[The exercise] Only the lines from the start of the data to the line containing "PI = math.pi", both included, should be output, exactly and without pictures.

[Material provided]
----------------------------------------

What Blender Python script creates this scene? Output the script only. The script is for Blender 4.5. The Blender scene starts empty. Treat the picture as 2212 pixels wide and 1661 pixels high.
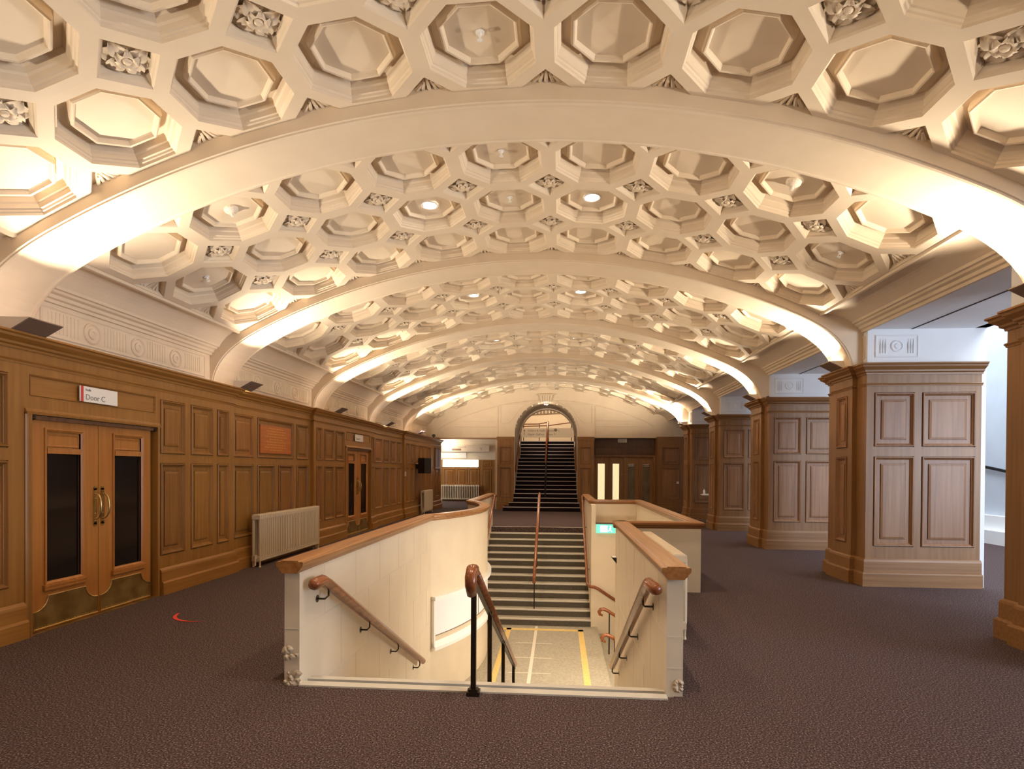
import bpy, math, random
from mathutils import Vector, Matrix
random.seed(7)
sc = bpy.context.scene
COL = sc.collection
PI = math.pi

# ------------------------------------------------------------------ camera
F_PX, W_PX, H_PX, HOR = 1244.1, 2212, 1661, 1025.8
YAW, ROLL, PITCH, EYE = .0821, -.0057, -.0088, 1.6
def cam_axes():
    s, c = math.sin(YAW), math.cos(YAW); sp, cp = math.sin(PITCH), math.cos(PITCH)
    xv = Vector((c, s, 0)); zv = Vector((-s, c, 0)); up = Vector((0, 0, 1))
    yv = cp*up - sp*zv
    R = math.cos(ROLL)*xv - math.sin(ROLL)*yv
    U = math.cos(ROLL)*yv + math.sin(ROLL)*xv
    return R, U, cp*zv + sp*up
R_, U_, F_ = cam_axes()
cd = bpy.data.cameras.new('camera'); cam = bpy.data.objects.new('camera', cd); COL.objects.link(cam)
cam.matrix_world = Matrix(((R_.x, U_.x, -F_.x, 0), (R_.y, U_.y, -F_.y, 0), (R_.z, U_.z, -F_.z, EYE), (0, 0, 0, 1)))
cd.sensor_fit = 'HORIZONTAL'; cd.sensor_width = 36.0
cd.lens = 36.0*F_PX/W_PX
cd.shift_y = (HOR - H_PX/2)/W_PX
cd.clip_start = .05; cd.clip_end = 200
sc.camera = cam
# ------------------------------------------------------------------ world, exposure
sc.view_settings.view_transform = 'Standard'; sc.view_settings.look = 'None'
sc.view_settings.gamma = 1; sc.view_settings.use_curve_mapping = False
sc.view_settings.exposure = 0.75
wd = bpy.data.worlds.new('world'); sc.world = wd; wd.use_nodes = True
wd.node_tree.nodes['Background'].inputs[0].default_value = (.72, .84, 1, 1)
wd.node_tree.nodes['Background'].inputs[1].default_value = .55

WARM = (1, .85, .66); WARM2 = (1, .82, .60)
def aim(o, d):
    o.rotation_euler = Vector(d).to_track_quat('-Z', 'Y').to_euler()
def area(name, loc, d, sx, sy, e, col, spread=PI):
    l = bpy.data.lights.new(name, 'AREA'); l.shape = 'RECTANGLE'; l.size = sx; l.size_y = sy
    l.energy = e; l.color = col; l.spread = spread
    o = bpy.data.objects.new(name, l); COL.objects.link(o); o.location = loc; aim(o, d); return o
def spot(name, loc, d, e, col, ang, blend=.6, r=.06):
    l = bpy.data.lights.new(name, 'SPOT'); l.energy = e; l.color = col; l.spot_size = ang; l.spot_blend = blend
    l.shadow_soft_size = r
    o = bpy.data.objects.new(name, l); COL.objects.link(o); o.location = loc; aim(o, d); return o
def disc(name, loc, d, size, e, col, spread=PI):
    o = area(name, loc, d, size, size, e, col, spread); o.data.shape = 'DISK'; return o
def point(name, loc, e, col, r=.1):
    l = bpy.data.lights.new(name, 'POINT'); l.energy = e; l.color = col; l.shadow_soft_size = r
    o = bpy.data.objects.new(name, l); COL.objects.link(o); o.location = loc; return o

# daylight falling through the roof light over the right aisle
area('skylight_daylight', (7.9, 9.0, 6.85), (0, 0, -1), 3.8, 20, 750, (.78, .88, 1))
area('added_window_light', (9.90, 2.6, 2.0), (-1, .25, -.05), 4.4, 2.6, 560, (.72, .83, 1))  # cool light of an added, unseen side window, aimed at the pier fronts

# ------------------------------------------------------------------ shared dimensions
XC = -.63                      # vault axis
TILT = .015
RIB0, BAY, RIBW = 4.885, 3.7035, .61     # rib number 1 near face, spacing, width
def ribY(k): return RIB0 + BAY*(k-1)
ENDY = 23.3
LOW = -1.85                    # level of the stair landing

# ------------------------------------------------------------------ helpers
def mat_new(name):
    m = bpy.data.materials.new(name); m.use_nodes = True
    nt = m.node_tree; b = nt.nodes['Principled BSDF']
    return m, nt, b
def plain(name, col, rough=.6, metal=0., spec=.5, emit=0., ecol=None):
    m, nt, b = mat_new(name)
    b.inputs['Base Color'].default_value = (*col, 1); b.inputs['Roughness'].default_value = rough
    b.inputs['Metallic'].default_value = metal; b.inputs['Specular IOR Level'].default_value = spec
    if emit:
        b.inputs['Emission Color'].default_value = (*(ecol or col), 1); b.inputs['Emission Strength'].default_value = emit
    return m
def noisy(name, c1, c2, scale=(8, 8, 8), detail=3, rough=.6, lo=.3, hi=.7, bump=0., vary=0., spec=.5, metal=0., nscale=1., c3=None):
    m, nt, b = mat_new(name); N = nt.nodes.new; L = nt.links.new
    tc = N('ShaderNodeTexCoord'); mp = N('ShaderNodeMapping'); mp.inputs['Scale'].default_value = scale
    nz = N('ShaderNodeTexNoise'); nz.inputs['Scale'].default_value = nscale; nz.inputs['Detail'].default_value = detail
    rp = N('ShaderNodeValToRGB'); rp.color_ramp.elements[0].position = lo; rp.color_ramp.elements[1].position = hi
    rp.color_ramp.elements[0].color = (*c1, 1); rp.color_ramp.elements[1].color = (*c2, 1)
    if c3:
        e = rp.color_ramp.elements.new(hi+.12); e.color = (*c3, 1)
    L(tc.outputs['Object'], mp.inputs['Vector']); L(mp.outputs[0], nz.inputs['Vector']); L(nz.outputs['Fac'], rp.inputs['Fac'])
    out = rp.outputs['Color']
    if vary:
        oi = N('ShaderNodeObjectInfo'); mr = N('ShaderNodeMapRange')
        mr.inputs['To Min'].default_value = 1-vary; mr.inputs['To Max'].default_value = 1+vary
        L(oi.outputs['Random'], mr.inputs['Value'])
        hs = N('ShaderNodeHueSaturation'); L(mr.outputs[0], hs.inputs['Value'])
        mr2 = N('ShaderNodeMapRange'); mr2.inputs['To Min'].default_value = .5-.012*vary/.2; mr2.inputs['To Max'].default_value = .5+.002*vary/.2
        m3 = N('ShaderNodeMath'); m3.operation = 'FRACT'; m2 = N('ShaderNodeMath'); m2.operation = 'MULTIPLY'; m2.inputs[1].default_value = 7.31
        L(oi.outputs['Random'], m2.inputs[0]); L(m2.outputs[0], m3.inputs[0]); L(m3.outputs[0], mr2.inputs['Value']); L(mr2.outputs[0], hs.inputs['Hue'])
        L(out, hs.inputs['Color']); out = hs.outputs['Color']
    L(out, b.inputs['Base Color'])
    b.inputs['Roughness'].default_value = rough; b.inputs['Specular IOR Level'].default_value = spec; b.inputs['Metallic'].default_value = metal
    if bump:
        bp = N('ShaderNodeBump'); bp.inputs['Strength'].default_value = bump; bp.inputs['Distance'].default_value = .01
        L(nz.outputs['Fac'], bp.inputs['Height']); L(bp.outputs[0], b.inputs['Normal'])
    return m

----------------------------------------

[Solution]
What Blender Python script creates this scene? Output the script only. The script is for Blender 4.5. The Blender scene starts empty. Treat the picture as 2212 pixels wide and 1661 pixels high.
import bpy, math, random
from mathutils import Vector, Matrix
random.seed(7)
sc = bpy.context.scene
COL = sc.collection
PI = math.pi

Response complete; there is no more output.